I will mention also, that Katicic says the only Baltic hydronomy is found amongst the North-Adriatic regions the most (of the west balkan groups, thracian not included).

Quote Originally Posted by Aspurg View Post

However I think from the POV of Albanian common hg's being J-L283 and E-V13, I think these hg's had very different paths and it is simply impossible to make them part of "one people" at 2000 BC, 1500 BC, 1000 BC in most cases. Where they were it was mostly due to assimilation.

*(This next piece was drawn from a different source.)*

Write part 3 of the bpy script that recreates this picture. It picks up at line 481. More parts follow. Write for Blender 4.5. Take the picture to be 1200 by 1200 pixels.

Obviously at one point all our ancestors diverge and cannot have been always one group. I am trying to pinpoint the proto-albanian language and which haplos we should expect to see among proto-albanian speakers. Schumacher publicly stated:

One thing we know for sure is that a language which, with some justification, we can call Albanian has been around for at least 3,000 years, Schumacher says. Even though it was not written down for millennia, Albanian existed as a separate entity, he added."

I don't think we yet know at what point proto-Albanian was identical to another paleo-balkan (proto-greek, etc) language and first began to diverge and attain its individuality, but that is the point at which Albanian history ends (going backwards), and it enters common paleo-balkan history, and after that common IE history.

Quote Originally Posted by Aspurg View Post

I read that the relations between Cetina people (likely V13) and Posusje/Dinara (likely L283) who coexisted for some time were "possibly hostile", "competing" etc.
Violence amongst one another is what I would expect to see among Albanian's ancestors. See: highland tribes and feuds.